SUPPLIED INFORMATION
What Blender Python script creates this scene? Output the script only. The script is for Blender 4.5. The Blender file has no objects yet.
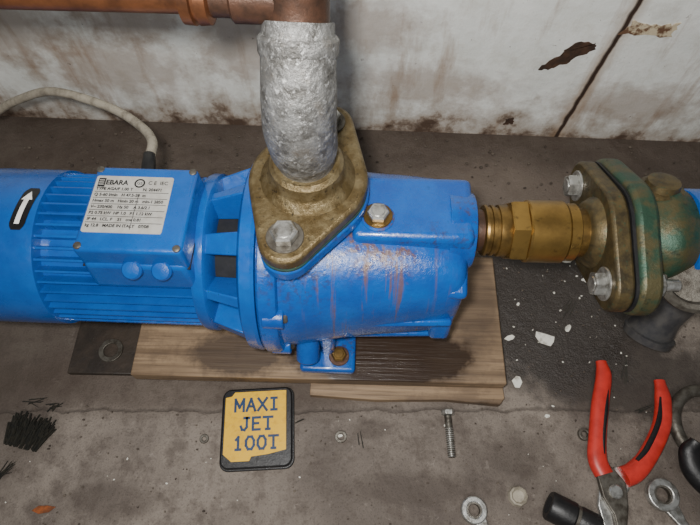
import bpy, bmesh, math, random
from mathutils import Vector, Matrix, Euler
random.seed(7)
S=0.01
scene=bpy.context.scene
COL=scene.collection

# ---------------------------------------------------------------- materials
def rgb(r,g,b):
    def f(c):
        c/=255.0
        return c/12.92 if c<=0.04045 else ((c+0.055)/1.055)**2.4
    return (f(r),f(g),f(b),1)
class NB:
    def __init__(s,name):
        s.m=bpy.data.materials.new(name); s.m.use_nodes=True
        s.nt=s.m.node_tree; s.N=s.nt.nodes; s.L=s.nt.links
        s.b=s.N["Principled BSDF"]
        s.co=s.N.new('ShaderNodeTexCoord').outputs['Object']
        s.sep=None
    def put(s,inp,v):
        if isinstance(v,bpy.types.NodeSocket): s.L.new(v,inp)
        else: inp.default_value=v
    def xyz(s):
        if not s.sep:
            n=s.N.new('ShaderNodeSeparateXYZ'); s.L.new(s.co,n.inputs[0]); s.sep=n
        return s.sep.outputs
    def math(s,op,a,b=0.0,c=None,clamp=False):
        n=s.N.new('ShaderNodeMath'); n.operation=op; n.use_clamp=clamp
        s.put(n.inputs[0],a); s.put(n.inputs[1],b)
        if c is not None: s.put(n.inputs[2],c)
        return n.outputs[0]
    def scaled(s,v3):
        n=s.N.new('ShaderNodeVectorMath'); n.operation='MULTIPLY'
        s.L.new(s.co,n.inputs[0]); n.inputs[1].default_value=v3
        return n.outputs[0]
    def noise(s,scale,detail=5,rough=.6,vec=None,dist=0):
        n=s.N.new('ShaderNodeTexNoise'); n.inputs['Scale'].default_value=scale
        n.inputs['Detail'].default_value=detail; n.inputs['Roughness'].default_value=rough
        n.inputs['Distortion'].default_value=dist
        s.L.new(vec if vec is not None else s.co,n.inputs['Vector']); return n.outputs['Fac']
    def mr(s,v,a,b,c=0.0,d=1.0):
        n=s.N.new('ShaderNodeMapRange'); s.put(n.inputs[0],v)
        for i,k in enumerate((a,b,c,d)): n.inputs[i+1].default_value=k
        return n.outputs[0]
    def mix(s,f,a,b):
        n=s.N.new('ShaderNodeMix'); n.data_type='RGBA'
        s.put(n.inputs[0],f); s.put(n.inputs[6],a); s.put(n.inputs[7],b); return n.outputs[2]
    def blob(s,cx,cy,rx,ry,amt=.8,ns=.35,soft=.35,zaxis=False):
        X=s.xyz(); yy=X[2] if zaxis else X[1]
        dx=s.math('DIVIDE',s.math('SUBTRACT',X[0],cx),rx)
        dy=s.math('DIVIDE',s.math('SUBTRACT',yy,cy),ry)
        d=s.math('SQRT',s.math('ADD',s.math('MULTIPLY',dx,dx),s.math('MULTIPLY',dy,dy)))
        d=s.math('ADD',d,s.math('MULTIPLY',s.math('SUBTRACT',s.noise(ns,6,.65),.5),amt*2))
        return s.mr(d,1-soft,1+soft,1,0)
    def out(s,col,rough=.5,metal=0.0,h=None,hs=.3,hd=.001,coat=0,spec=None):
        s.put(s.b.inputs['Base Color'],col); s.put(s.b.inputs['Roughness'],rough)
        s.put(s.b.inputs['Metallic'],metal)
        if coat: 
            s.b.inputs['Coat Weight'].default_value=coat; s.b.inputs['Coat Roughness'].default_value=.12
        if spec is not None: s.b.inputs['Specular IOR Level'].default_value=spec
        if h is not None:
            n=s.N.new('ShaderNodeBump'); n.inputs['Strength'].default_value=hs
            n.inputs['Distance'].default_value=hd
            s.L.new(h,n.inputs['Height']); s.L.new(n.outputs[0],s.b.inputs['Normal'])
        return s.m
def speckle(name,c1,c2,scale=1.0,lo=.45,hi=.6,rough=.5,metal=0,hs=.3,hd=.001,coat=0,c3=None):
    n=NB(name); f=n.noise(scale,7,.65)
    c=n.mix(n.mr(f,lo,hi),c1,c2)
    if c3: c=n.mix(n.mr(n.noise(scale*2.7,5,.7),.58,.7),c,c3)
    return n.out(c,rough,metal,n.noise(scale*3,6,.7),hs,hd,coat)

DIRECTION
The material above must be printed exactly, with its pictures left out.

IN RESPONSE
What Blender Python script creates this scene? Output the script only. The script is for Blender 4.5. The Blender file has no objects yet.
import bpy, bmesh, math, random
from mathutils import Vector, Matrix, Euler
random.seed(7)
S=0.01
scene=bpy.context.scene
COL=scene.collection

# ---------------------------------------------------------------- materials
def rgb(r,g,b):
    def f(c):
        c/=255.0
        return c/12.92 if c<=0.04045 else ((c+0.055)/1.055)**2.4
    return (f(r),f(g),f(b),1)
class NB:
    def __init__(s,name):
        s.m=bpy.data.materials.new(name); s.m.use_nodes=True
        s.nt=s.m.node_tree; s.N=s.nt.nodes; s.L=s.nt.links
        s.b=s.N["Principled BSDF"]
        s.co=s.N.new('ShaderNodeTexCoord').outputs['Object']
        s.sep=None
    def put(s,inp,v):
        if isinstance(v,bpy.types.NodeSocket): s.L.new(v,inp)
        else: inp.default_value=v
    def xyz(s):
        if not s.sep:
            n=s.N.new('ShaderNodeSeparateXYZ'); s.L.new(s.co,n.inputs[0]); s.sep=n
        return s.sep.outputs
    def math(s,op,a,b=0.0,c=None,clamp=False):
        n=s.N.new('ShaderNodeMath'); n.operation=op; n.use_clamp=clamp
        s.put(n.inputs[0],a); s.put(n.inputs[1],b)
        if c is not None: s.put(n.inputs[2],c)
        return n.outputs[0]
    def scaled(s,v3):
        n=s.N.new('ShaderNodeVectorMath'); n.operation='MULTIPLY'
        s.L.new(s.co,n.inputs[0]); n.inputs[1].default_value=v3
        return n.outputs[0]
    def noise(s,scale,detail=5,rough=.6,vec=None,dist=0):
        n=s.N.new('ShaderNodeTexNoise'); n.inputs['Scale'].default_value=scale
        n.inputs['Detail'].default_value=detail; n.inputs['Roughness'].default_value=rough
        n.inputs['Distortion'].default_value=dist
        s.L.new(vec if vec is not None else s.co,n.inputs['Vector']); return n.outputs['Fac']
    def mr(s,v,a,b,c=0.0,d=1.0):
        n=s.N.new('ShaderNodeMapRange'); s.put(n.inputs[0],v)
        for i,k in enumerate((a,b,c,d)): n.inputs[i+1].default_value=k
        return n.outputs[0]
    def mix(s,f,a,b):
        n=s.N.new('ShaderNodeMix'); n.data_type='RGBA'
        s.put(n.inputs[0],f); s.put(n.inputs[6],a); s.put(n.inputs[7],b); return n.outputs[2]
    def blob(s,cx,cy,rx,ry,amt=.8,ns=.35,soft=.35,zaxis=False):
        X=s.xyz(); yy=X[2] if zaxis else X[1]
        dx=s.math('DIVIDE',s.math('SUBTRACT',X[0],cx),rx)
        dy=s.math('DIVIDE',s.math('SUBTRACT',yy,cy),ry)
        d=s.math('SQRT',s.math('ADD',s.math('MULTIPLY',dx,dx),s.math('MULTIPLY',dy,dy)))
        d=s.math('ADD',d,s.math('MULTIPLY',s.math('SUBTRACT',s.noise(ns,6,.65),.5),amt*2))
        return s.mr(d,1-soft,1+soft,1,0)
    def out(s,col,rough=.5,metal=0.0,h=None,hs=.3,hd=.001,coat=0,spec=None):
        s.put(s.b.inputs['Base Color'],col); s.put(s.b.inputs['Roughness'],rough)
        s.put(s.b.inputs['Metallic'],metal)
        if coat: 
            s.b.inputs['Coat Weight'].default_value=coat; s.b.inputs['Coat Roughness'].default_value=.12
        if spec is not None: s.b.inputs['Specular IOR Level'].default_value=spec
        if h is not None:
            n=s.N.new('ShaderNodeBump'); n.inputs['Strength'].default_value=hs
            n.inputs['Distance'].default_value=hd
            s.L.new(h,n.inputs['Height']); s.L.new(n.outputs[0],s.b.inputs['Normal'])
        return s.m
def speckle(name,c1,c2,scale=1.0,lo=.45,hi=.6,rough=.5,metal=0,hs=.3,hd=.001,coat=0,c3=None):
    n=NB(name); f=n.noise(scale,7,.65)
    c=n.mix(n.mr(f,lo,hi),c1,c2)
    if c3: c=n.mix(n.mr(n.noise(scale*2.7,5,.7),.58,.7),c,c3)
    return n.out(c,rough,metal,n.noise(scale*3,6,.7),hs,hd,coat)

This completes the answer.